I don’t want to give away any details about “Voyage of the Damned”, so suffice it to say that our lonely Timelord is taken down a needed peg. There were also some clever asides and a few reversals of expectation, but all of these good elements seemed to get lost in the adventure’s overall pace. The action moves too quickly from plot-point to high-tension plot-point, and there isn’t any time to digest the jokes or the tragedy. Davies is normally adept at handling the emotional impact of Doctor Who, but in what could have been one of the more tragic episodes since we “lost” Rose, our only real sense of disaster was a few moments of David Tennant putting on his woeful face near the end. Perhaps this was because the stakes were ultimately too high: we knew the Doctor would have to (mostly) save the day, or the entire human race would be obliterated, etc etc.

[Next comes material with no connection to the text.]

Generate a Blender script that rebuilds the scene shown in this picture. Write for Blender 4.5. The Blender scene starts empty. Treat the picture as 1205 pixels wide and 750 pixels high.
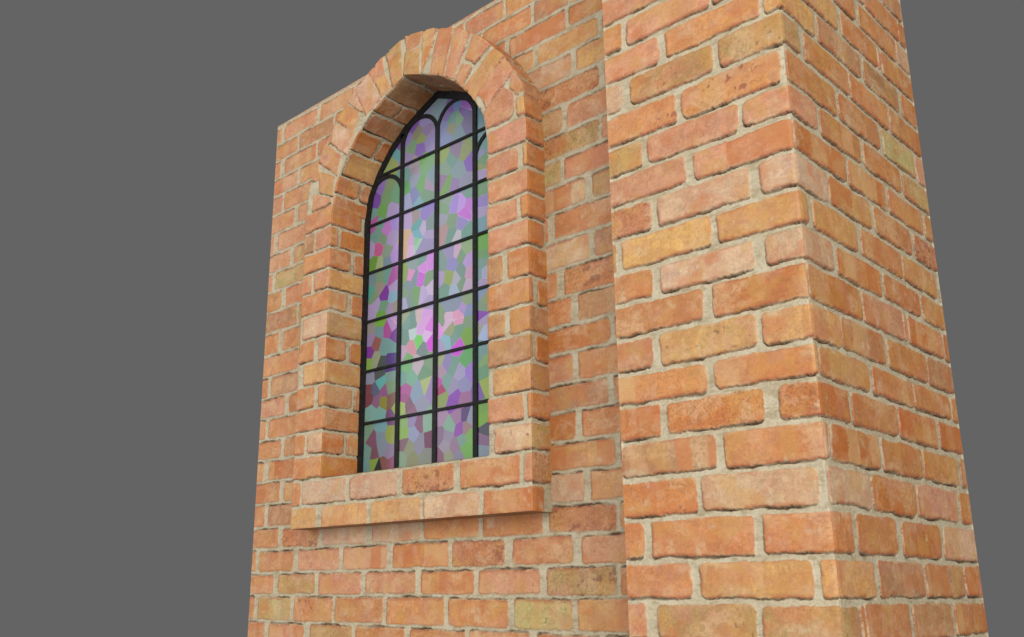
import bpy, math, random
import numpy as np
S = bpy.context.scene
PI = math.pi
# all measurements below are metres in the frame (X right along the wall, Y into the wall, Z up)
# with the eye point at (0,0,0); BASE is the foot of the building, put at the world origin
BASE = np.array([-1.77, 1.815, -0.62])

# ------------------------------------------------------------------ camera
cam_d = bpy.data.cameras.new('camera'); cam = bpy.data.objects.new('camera', cam_d)
S.collection.objects.link(cam); S.camera = cam
cam.location = (-BASE[0], -BASE[1], -BASE[2])
cam.rotation_euler = (PI/2 + 0.2687, 0, 0.7796)
cam_d.sensor_fit = 'HORIZONTAL'; cam_d.sensor_width = 36.0
cam_d.lens = 1107.7/1205*36.0
cam_d.shift_x = (602.5-552.37)/1205; cam_d.shift_y = (390.9-375.0)/1205
cam_d.clip_start = 0.01; cam_d.clip_end = 200

# ------------------------------------------------------------------ world: the plain grey studio backdrop
W = bpy.data.worlds.new("World"); S.world = W; W.use_nodes = True
bg = W.node_tree.nodes['Background']
bg.inputs['Color'].default_value = (0.127, 0.127, 0.127, 1); bg.inputs['Strength'].default_value = 1.0
S.view_settings.view_transform = 'Standard'; S.view_settings.look = 'None'
S.view_settings.exposure = 0.0; S.view_settings.gamma = 1.0

# ------------------------------------------------------------------ studio lamps (large, soft, behind and beside the camera)
def lamp(name, loc, target, size, power, col):
    d = bpy.data.lights.new(name, 'AREA'); d.shape = 'DISK'; d.size = size; d.energy = power; d.color = col
    o = bpy.data.objects.new(name, d); S.collection.objects.link(o)
    o.location = loc
    v = np.array(target, float)-np.array(loc, float)
    # area lamps shine along local -Z: tilt about X, then turn about Z
    o.rotation_euler = (math.acos(max(-1, min(1, -v[2]/np.linalg.norm(v)))), 0, math.atan2(v[1], v[0])-PI/2)
    return o
lamp('left_lamp',  (-6.5, -7.5, 2.6), (0, 0, 1.4), 9.0, 480, (1.0, 0.985, 0.97))
lamp('front_lamp', (2.0, -8.5, 2.6), (0, 0, 1.3), 11.0, 380, (1.0, 0.985, 0.965))
lamp('right_lamp', (7.4, -5.6, 2.8), (0.5, 0, 1.3), 10.0, 1160, (1.0, 0.98, 0.95))
LF = 1.25     # light level the photographed colours are divided by to get surface colours

# ------------------------------------------------------------------ noise
def hsh(i, j, s):
    n = (i*374761393 + j*668265263 + s*2246822519) & 0xFFFFFFFF
    n = ((n ^ (n >> 13))*1274126177) & 0xFFFFFFFF
    n = ((n ^ (n >> 15))*2246822519) & 0xFFFFFFFF
    return ((n ^ (n >> 16)) & 0xFFFFFF)/float(0xFFFFFF)
def vn(x, y, s=0):
    xi = np.floor(x).astype(np.int64); yi = np.floor(y).astype(np.int64)
    fx = x-xi; fy = y-yi; fx = fx*fx*(3-2*fx); fy = fy*fy*(3-2*fy)
    a = hsh(xi, yi, s); b = hsh(xi+1, yi, s); c = hsh(xi, yi+1, s); d = hsh(xi+1, yi+1, s)
    return (a+(b-a)*fx)*(1-fy)+(c+(d-c)*fx)*fy
def fbm(x, y, s=0, o=3):
    t = 0; a = 1; n = 0
    for k in range(o):
        t = t+a*vn(x*2**k+k*17.3, y*2**k-k*9.1, s+k); n += a; a *= .55
    return t/n
def ss(a, b, x):
    t = np.clip((x-a)/(b-a), 0, 1); return t*t*(3-2*t)
def lin(c):
    c = np.array(c, float)/255
    return np.where(c <= .04045, c/12.92, ((c+.055)/1.055)**2.4)

PAL = dict(o=(194,127,76), d=(190,115,58), p=(200,138,105), l=(204,166,136), y=(204,152,94), c=(178,141,88),
           g=(180,159,104), m=(175,126,88), r=(186,118,76), q=(198,132,82))
MORTAR = (183,170,141)

def parse(t):
    L = []
    for ln in t.strip().splitlines():
        a = ln.split(); u0, v0, u1, v1 = map(float, a[:4])
        L.append((np.array([[u0, v0], [u1, v0], [u1, v1], [u0, v1]]), a[4], None))
    return L

def autofill(bricks, u0, u1, zb, mort, seed, brick_len=.232, joint=.012):
    """finish courses that the traced bricks leave open: zb = course bottoms (descending)"""
    R = random.Random(seed); out = list(bricks)
    for k in range(1, len(zb)):
        z0 = zb[k]; z1 = zb[k-1]-mort; zm = (z0+z1)/2
        occ = sorted([(b[0][:,0].min(), b[0][:,0].max()) for b in bricks if b[0][:,1].min() < zm < b[0][:,1].max()])
        edges = []; cur = u0
        for a, b in occ:
            if a-cur > .03: edges.append((cur+(joint if cur > u0 else 0), a-joint))
            cur = max(cur, b)
        if u1-cur > .03: edges.append((cur+(joint if cur > u0 else 0), u1))
        for a, b in edges:
            n = max(1, round((b-a)/brick_len)); x = a; off = R.uniform(-.4, .4) if n > 2 else 0
            cuts = [a]+[a+(b-a)*(i+off*.5)/n for i in range(1, n)]+[b]
            for i in range(n):
                l = cuts[i]+(joint/2 if i else 0); r = cuts[i+1]-(joint/2 if i < n-1 else 0)
                if r-l > .012:
                    out.append((np.array([[l, z0], [r, z0], [r, z1], [l, z1]]), R.choice('ooopppydmqlcr')+R.choice(['', '', 'b', 'x']), None))
    return out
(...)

This is one lesson I wish Russell T. would learn from Ron Moore (who heads up Battlestar Galactica): Doctor Who’s characters are more nuanced than Galactica’s, but in that series we actually feel that the characters are in real peril, paradoxically because the stakes are usually a lot lower — nobody on the good ship Galactica needs to worry about saving the entire universe: saving their own skins is typically enough. Put a whole planet in direct peril every week and your viewers will start to feel “crisis fatigue”. There are only so many close escapes any one character can believaly have.

Which brings me to my second problem with “Voyage of the Damned”: Davies is a fine writer of character (which, ultimately, is what drives D.W.) but he’s a little ham-fisted with the SciFi. Doctor Who doesn’t aspire to “fantastic naturalism” where BSG ultimately does, so the comparison isn’t entirely fair, but BSG does a much better job of avoiding many of the tired SF clichés. I know Doctor Who is a show about a 900 year old time traveler from a planet where the higher one’s social standing, the sillier one’s hat, but I do feel they could take the plots a little more seriously.

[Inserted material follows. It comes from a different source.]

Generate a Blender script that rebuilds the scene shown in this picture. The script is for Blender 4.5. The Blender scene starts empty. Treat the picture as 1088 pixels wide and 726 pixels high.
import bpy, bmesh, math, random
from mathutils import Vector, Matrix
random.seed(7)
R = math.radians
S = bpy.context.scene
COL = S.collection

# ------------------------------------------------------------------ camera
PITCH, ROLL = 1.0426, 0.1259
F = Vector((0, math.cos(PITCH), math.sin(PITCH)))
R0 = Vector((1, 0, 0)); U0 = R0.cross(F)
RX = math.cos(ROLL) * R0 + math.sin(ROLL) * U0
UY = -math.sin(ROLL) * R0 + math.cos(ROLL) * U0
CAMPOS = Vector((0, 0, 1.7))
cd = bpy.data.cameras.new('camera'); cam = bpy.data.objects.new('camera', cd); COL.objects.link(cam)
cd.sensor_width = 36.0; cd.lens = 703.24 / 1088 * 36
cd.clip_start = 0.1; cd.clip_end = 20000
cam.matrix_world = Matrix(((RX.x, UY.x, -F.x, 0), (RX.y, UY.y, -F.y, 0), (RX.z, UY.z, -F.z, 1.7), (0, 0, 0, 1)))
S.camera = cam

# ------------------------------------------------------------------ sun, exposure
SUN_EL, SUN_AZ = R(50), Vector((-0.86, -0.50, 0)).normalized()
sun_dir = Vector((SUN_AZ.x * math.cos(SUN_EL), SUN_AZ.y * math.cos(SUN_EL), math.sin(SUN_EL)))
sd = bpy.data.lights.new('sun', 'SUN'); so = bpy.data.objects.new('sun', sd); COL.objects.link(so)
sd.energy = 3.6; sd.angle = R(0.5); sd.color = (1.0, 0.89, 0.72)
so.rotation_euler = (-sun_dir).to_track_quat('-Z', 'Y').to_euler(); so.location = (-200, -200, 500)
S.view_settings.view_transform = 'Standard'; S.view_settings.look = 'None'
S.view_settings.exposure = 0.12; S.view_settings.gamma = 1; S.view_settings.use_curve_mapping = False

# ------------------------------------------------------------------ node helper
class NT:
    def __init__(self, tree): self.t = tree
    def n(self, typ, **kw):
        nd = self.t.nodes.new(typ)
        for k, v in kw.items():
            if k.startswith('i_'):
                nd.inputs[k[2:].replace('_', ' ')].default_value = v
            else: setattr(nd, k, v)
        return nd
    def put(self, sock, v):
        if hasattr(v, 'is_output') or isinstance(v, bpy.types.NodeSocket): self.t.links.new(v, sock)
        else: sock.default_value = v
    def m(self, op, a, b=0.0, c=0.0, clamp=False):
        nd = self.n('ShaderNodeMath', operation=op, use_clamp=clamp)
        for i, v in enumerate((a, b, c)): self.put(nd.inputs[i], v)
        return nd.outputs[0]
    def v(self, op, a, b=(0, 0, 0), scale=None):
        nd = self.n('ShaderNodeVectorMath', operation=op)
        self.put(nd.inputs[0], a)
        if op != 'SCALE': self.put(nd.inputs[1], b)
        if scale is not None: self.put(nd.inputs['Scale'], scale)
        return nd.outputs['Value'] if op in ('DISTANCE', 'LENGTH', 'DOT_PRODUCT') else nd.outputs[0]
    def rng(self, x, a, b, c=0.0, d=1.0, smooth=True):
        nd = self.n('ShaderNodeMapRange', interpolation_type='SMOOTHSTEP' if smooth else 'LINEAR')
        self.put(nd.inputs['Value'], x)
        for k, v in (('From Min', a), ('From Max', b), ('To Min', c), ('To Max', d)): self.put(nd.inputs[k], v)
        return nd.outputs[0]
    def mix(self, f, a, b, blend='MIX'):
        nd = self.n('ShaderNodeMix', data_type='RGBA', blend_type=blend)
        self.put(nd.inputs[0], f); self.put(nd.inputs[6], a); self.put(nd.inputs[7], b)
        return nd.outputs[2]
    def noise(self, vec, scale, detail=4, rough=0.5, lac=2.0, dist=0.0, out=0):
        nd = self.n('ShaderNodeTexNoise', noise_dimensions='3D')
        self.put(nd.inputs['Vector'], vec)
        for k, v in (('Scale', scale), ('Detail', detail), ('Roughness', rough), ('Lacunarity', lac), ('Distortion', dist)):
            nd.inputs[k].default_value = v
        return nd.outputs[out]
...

Some of the best episodes of Doctor Who were written by others besides Davies. According to wikipedia, Steven Moffat wrote the scary gas-mask episodes that introduced Captain Jack in season one, “The Girl in the Fireplace” in season two, and “Blink”, (the crying Angels) in season three. These are some of the most original (and gripping) episodes in the show’s entire run.

By contrast, “Voyage of the Damned” , written by Davies, included lots of familiar SciFi tropes, from spacecrafts that look inexplicably like ocean going vessels (complete with smoke stacks and a big ship’s wheel on the bridge) to gratuitious crossings of deep chasams, to robots run amok, to fires burning away in the damaged background that never seem to spread and are ignored by everyone (Star Trek suffers from this too: wouldn’t putting out fires on a space ship be priority one?). Don’t get me started the poor grasp of physics (flaming meteors in deep space? Really?). And how come the Doctor can work technilogical miracles except when the plot requires that he can’t?

I know “accurate physics” isn’t really a Doctor Who viewer’s top desire, but the hazy understanding of how the “world works” can often make the crises and their solutions seem arbitrary (see also Star Trek: every problem can be solved by “reversing the polarity” of some gizmo or another). One wonders if it would be possible to completely abstract the danger away: the Doctor could simply inform everyone that they are all in great danger without saying why, and then perform his usual dramatics before prononcung everyone safe again.

This wouldn’t really make for compelling TV though.

So, for the legions of TV producers that no-doubt read my blog (Hi guys, how’s the strike going? Are you industriously inventing ever-stranger “reality TV” formats?), here’s my advice: keep Russell Davies in charge of Doctor Who, but give more episodes to other writers, and make Davies watch Galactica DVDs. I don’t think Doctor Who should try to be “gritty” and “realist” like Galactica does, but I do think it could benefit in some of the ways I described above.

And if you really want to revitalize Star Trek, go hire Ron Moore and give him carte blanche. He cut his teeth on Next Generation so he should know what he’s doing.